El sistema hizo que poco a poco ese centro se transformara en turístico, con la denominada gentrificación turística amenazando la sostenibilidad de los destinos, lo que ha acabado siendo la pérdida de los vecinos de toda la vida y negocios tradicionales sustituidos por los que están dedicados íntegramente a los que vienen de fuera.
Algo parecido ha pasado, no sé si dándonos cuenta o no en la música, y más concretamente con los grandes conciertos, dejando el siempre interesante legado de salas relegado a todos esos «vecinos» que tuvieron que olvidarse de los eventos multitudinarios para dejar de afrontar precios desorbitados de las grandes giras. En esas giras de las que hablamos antaño tenían cabida mucha más gente, y que ahora en ocasiones también se da con renombrados artistas nacionales que juegan cada vez más caro en «casa» o incluso en festivales que en 2022 cobraron por servicios que no estuvieron a la altura y cuyas disculpas en redes llegaban después de pagarlos.

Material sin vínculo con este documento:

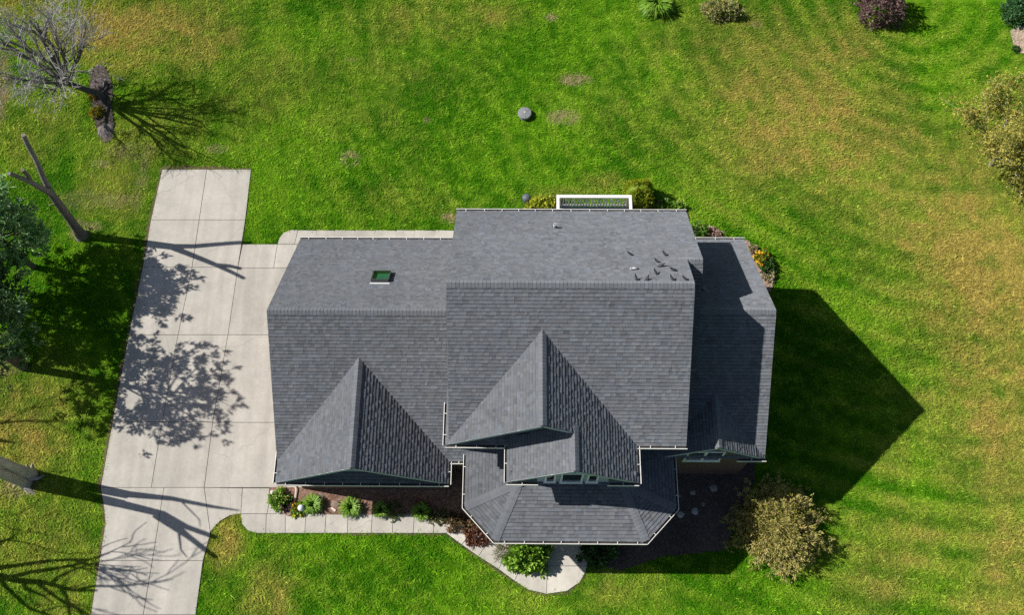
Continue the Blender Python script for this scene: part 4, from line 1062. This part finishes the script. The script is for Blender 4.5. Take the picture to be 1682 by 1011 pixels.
stone('hummock', 163, 141, 0.5, 0.22, (0.12, 0.095, 0.09), 'brown boulder above the foot of the bare grey tree', 13, sx=0.9)  # this and the next are dark mulch mounds, built with the stone mesh
stone('hummock', 175, 216, 0.5, 0.15, (0.13, 0.115, 0.11), 'low grey boulder at the lower end of the mulch patch', 14, sx=0.85)
for px, py, c, l in ((950, 333, GS, 'x'),):
    pass
g = np.array(G(548, 838)); solo(MB().bar(g + (-0.1, 0.07, 0.06), g + (0.1, -0.07, 0.06), 0.1, 0.07, (0.62, 0.5, 0.45)), 'loose_brick', M['stone'], 'pale loose brick lying on the front mulch', 'brick', g)
# garden edging in the front bed
P = np.array([G(x, y) for x, y in ((485, 797), (488, 806), (486, 818), (482, 830), (483, 843))]) + (0, 0, 0.09)
solo(MB().tube(P, [0.05] * 5, 6, (0.52, 0.42, 0.36)), 'bed_edging', M['stone'], 'curved pale edging dividing the left end of the front bed', 'edging', P[0] - (0, 0, 0.09))


def lathe(mb, g, prof, n=20, col=None):
    V = [g + (r * math.cos(i / n * 6.28319), r * math.sin(i / n * 6.28319), z) for r, z in prof for i in range(n)]
    F = [[j * n + i, j * n + (i + 1) % n, (j + 1) * n + (i + 1) % n, (j + 1) * n + i] for j in range(len(prof) - 1) for i in range(n)] + [list(range((len(prof) - 1) * n, len(prof) * n))]
    return mb.add(V, F, col)
g = np.array(G(862, 190)); t = thing('septic_riser', g, 'round grey septic lid raised above the back lawn', 'lid')
lathe(MB(), g, [(0.31, -0.05), (0.31, 0.2)], 24, (0.16, 0.17, 0.17)).build('riser', M['plain'], t, True)
ld = lathe(MB(), g, [(0.36, 0.2), (0.36, 0.25), (0.33, 0.28), (0.06, 0.31)], 24, (0.20, 0.21, 0.22)).build('lid', M['plain'], t)
mb = MB()
for k in range(8):
    a = k * math.pi / 4; mb.bar(g + (math.cos(a) * 0.08, math.sin(a) * 0.08, 0.312), g + (math.cos(a) * 0.3, math.sin(a) * 0.3, 0.29), 0.025, 0.012, (0.27, 0.28, 0.29))
mb.build('rib', M['plain'], ld); lathe(MB(), g, [(0.05, 0.31), (0.05, 0.335), (0.02, 0.34)], 10, (0.5, 0.5, 0.5)).build('knob', M['plain'], ld)
g = np.array(G(865, 329)); t = thing('rain_barrel_lid', g, 'dark domed lid on the lawn left of the yellow green plant', 'lid')
lathe(MB(), g, [(0.2, -0.05), (0.2, 0.25)], 20, (0.07, 0.075, 0.08)).build('barrel', M['plain'], t, True)
lathe(MB(), g, [(0.22, 0.25), (0.22, 0.28), (0.19, 0.34), (0.12, 0.39), (0.04, 0.41)], 20, (0.10, 0.115, 0.14)).build('dome', M['plain'], t, True)
g = np.array(G(498, 838)); t = thing('garden_ornament', g, 'white ball ornament on a short stand in the front bed', 'ornament')
MB().tube([g, g + (0, 0, 0.3)], [0.06, 0.04], 8, (0.3, 0.3, 0.3)).build('stand', M['plain'], t)
lathe(MB(), g + (0, 0, 0.42), [(0.03, -0.15), (0.1, -0.11), (0.145, -0.04), (0.145, 0.04), (0.1, 0.11), (0.03, 0.147)], 14, (0.6, 0.64, 0.68)).build('ball', M['plain'], t, True)
g = np.array(G(1092, 333)); t = thing('garden_light', g, 'tiny grey path light behind the clipped shrub shadow', 'light')
MB().tube([g, g + (0, 0, 0.3)], [0.02, 0.02], 6, (0.1, 0.1, 0.1)).build('stake', M['plain'], t); lathe(MB(), g, [(0.1, 0.3), (0.1, 0.33), (0.02, 0.4)], 12, (0.3, 0.31, 0.34)).build('cap', M['plain'], t)


# ------------------------------------------------------------------ pigeons on the main roof
def pigeon_parts(dark, wing, head):
    st = [(-0.19, 0.030, 0.045, 0.006), (-0.13, 0.045, 0.045, 0.012), (-0.08, 0.070, 0.045, 0.030), (-0.02, 0.085, 0.058, 0.048), (0.05, 0.100, 0.060, 0.055), (0.10, 0.120, 0.046, 0.046), (0.125, 0.155, 0.030, 0.030), (0.135, 0.185, 0.027, 0.027), (0.150, 0.200, 0.026, 0.024), (0.172, 0.198, 0.014, 0.013), (0.195, 0.190, 0.003, 0.003)]
    n = 10; V = [(x, ry * math.cos(a), z + rz * math.sin(a)) for x, z, ry, rz in st for a in [i / n * 6.28319 for i in range(n)]]
    F = [[j * n + i, (j + 1) * n + i, (j + 1) * n + (i + 1) % n, j * n + (i + 1) % n] for j in range(len(st) - 1) for i in range(n)] + [list(range(n)), list(range((len(st) - 1) * n, len(st) * n))[::-1]]
    col = [head if f[0] // n >= 5 else dark for f in F]
    body = MB().add(V, F, np.array(col, float))
    wings = []
    for s in (-1, 1):
        w = [(0.085, 0.052, 0.115), (0.03, 0.066, 0.10), (-0.06, 0.060, 0.085), (-0.17, 0.030, 0.055), (-0.09, 0.040, 0.120), (0.03, 0.040, 0.148)]
        Vw = [(x, s * y, z) for x, y, z in w] + [(x, s * (y - 0.012), z - 0.004) for x, y, z in w]; m = 6
        Fw = [list(range(m)), list(range(m, 2 * m))[::-1]] + [[i, (i + 1) % m, m + (i + 1) % m, m + i] for i in range(m)]
        wings.append(MB().add(Vw, Fw, wing))
    legs = [MB().tube([(0.02, s * 0.025, 0.06), (0.015, s * 0.027, 0.0)], [0.007, 0.005], 5, (0.35, 0.1, 0.08)).tube([(0.015, s * 0.027, 0.004), (0.05, s * 0.03, 0.002)], [0.005, 0.003], 4, (0.35, 0.1, 0.08)) for s in (-1, 1)]
    return body, wings, legs


def make_pigeon(label, dark, wing, head):
    t = thing('pigeon', (0, 0, 0), label, 'bird', 'pigeons resting on the main roof')
    body, wings, legs = pigeon_parts(dark, wing, head)
    body.build('body', M['feather'], t, True)
    for w in wings: w.build('wing', M['feather'], t)
    for l in legs: l.build('leg', M['feather'], t)
    return t


def copy_tree(o, parent=None):
    c = o.copy(); COL.objects.link(c)
    if parent: c.parent = parent
    for ch in list(o.children): copy_tree(ch, c)
    return c


proto = make_pigeon('x', (0.045, 0.048, 0.055), (0.07, 0.075, 0.085), (0.03, 0.035, 0.04))
white_p = make_pigeon('white pigeon standing alone among the dark ones on the back slope', (0.75, 0.74, 0.72), (0.72, 0.71, 0.7), (0.78, 0.77, 0.75))
# (px, py, heading, label)
BIRDS = [(1035, 419, 150, 'leftmost pigeon of the upper row on the back slope'), (1092, 420, 130, 'topmost pigeon nearest the right edge of the back slope'),
         (1079, 431, 140, 'upper pigeon of the close pair in the middle of the flock'), (1085, 438, 20, 'lower pigeon of the close pair in the middle of the flock'),
         (1106, 445, 160, 'rightmost pigeon on the open back slope'), (1077, 450, 120, 'pigeon below the close pair just above the ridge'),
         (1045, 460, 110, 'leftmost of the four pigeons sitting on the ridge'), (1062, 460, 60, 'second pigeon from the left on the ridge'),
         (1104, 460, 125, 'third pigeon from the left on the ridge'), (1125, 460, 140, 'rightmost pigeon on the ridge at the gable end')]
def on_roof(px, py):
    y = 5.5
    for _ in range(30): z = ZR - PB * max(abs(y - 4.456), 0); y = 0.5 * y + 0.5 * G(px, py, z)[1]
    z = ZR - PB * abs(y - 4.456); return G(px, py, z), z
first = True
for px, py, hd, lab in BIRDS + [(1041, 443, 200, None)]:
    p, z = on_roof(px, py)
    if lab is None: o = white_p
    else:
        o = proto if first else copy_tree(proto); first = False; o['label'] = lab
    slope = p[1] > 4.61
    o.location = (p[0], p[1], z + (0.012 if slope else 0.035))
    o.rotation_euler = (0, 0, math.radians(hd)); s = random.uniform(0.8, 0.95); o.scale = (s, s, s)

En un mundo inflacionista marcado por la subida imparable de la cesta de la compra, de grandes precios y de sueldos semi congelados, el español medio se presta como un pequeño títere en un ring diario en el que los golpes cada vez son más duros.
A todo ello, una sociedad cada vez más individualista se marca sus puntos en forma de quejas en redes sociales, pero que como casi siempre, no vemos reflejado en el día a día real. Las grandes giras se han ocupado de destapar nuestras miserias como individuos capitales en forma de precios desorbitados en cuyo juego entramos de forma directa, a pesar de un mundo virtual de memes, quejas y pantallazos a golpe de Twitter de los que somos espectadores después.
Jugamos con la ley de la oferta y la demanda cada vez más marcada en un momento de subidas exponenciales donde lo que antes veías por 60 euros, ahora lo ves por 120€. Todo ha subido, pero en ese juego de costes que obviamente se ha incrementado todo y para todos, también tenemos algo que decir.
Nos quejamos en su momento cuando Uber cobraba «carreras» para salir de Mad Cool a precio de viajes en avión por Europa, pero muchos participaban en una sangría conocida, esa de oferta y demanda del VTC de turno como si no hubiera otro método de transporte para volver a casa, pero muchos quisieron inflar los precios entrando en el tablero de juego.
La gentrificación musical ha llegado a su modo a los grandes pabellones y estadios, haciendo que la música y por ende, la cultura, sea cada vez más elitista, con unos precios que no paran de aumentar. Si nos quejamos la respuesta es fácil, no asistir, aunque duela, todo con ticketeras que marcan en la época virtual unos gastos de gestión que nos dan para asistir a conciertos de artistas en sala, haciendo realmente un flaco favor a la industria musical del directo más pequeña.
El caso es que hemos aceptado -y comprado- unos precios a veces incomprensibles donde agotamos entradas de 200€ dos años vista, colas virtuales como quien opta a un gran premio en un sorteo, lo que deja claro que para el siguiente, y siguiendo el juego de la demanda, podrán pedirse 300 y así hasta que la teta estalle.
La «liga» de la oferta y demanda en la que se juega en primera en grandes recintos no hace más que ahondar en una experiencia de masas, en la que parte del potencial de su asistencia basa su juego en redes sociales, no tanto en el amor por la música que en muchas ocasiones se queda ahí, ni de asistencia a salas durante el año, más bien como prescriptores del consumo de masas.
Unos directos multitudinarios en los que la gentrificación a la que hacía referencia se transforma también en clasismo musical, donde la pista se paga a precio de oro, olvidando carreras por posicionarte delante, dividiendo por clases, es decir, por poder económico, donde el verdadero fan de antaño se ha ido extinguiendo por las circunstancias en favor del que tiene mayor poder adquisitivo, o por el que está dispuesto a pagar lo que sea por el simple «yo estuve ahí» que reflejar después en su perfiles, con la música muchas veces en segundo plano.
Sin duda, el momento ha querido que convirtamos todo en un espectáculo virtual a veces triste pero muy real a la hora de hacer frente a entradas desorbitadas y gastos de gestión mediante, afrontando un circo musical del que también tenemos parte de culpa.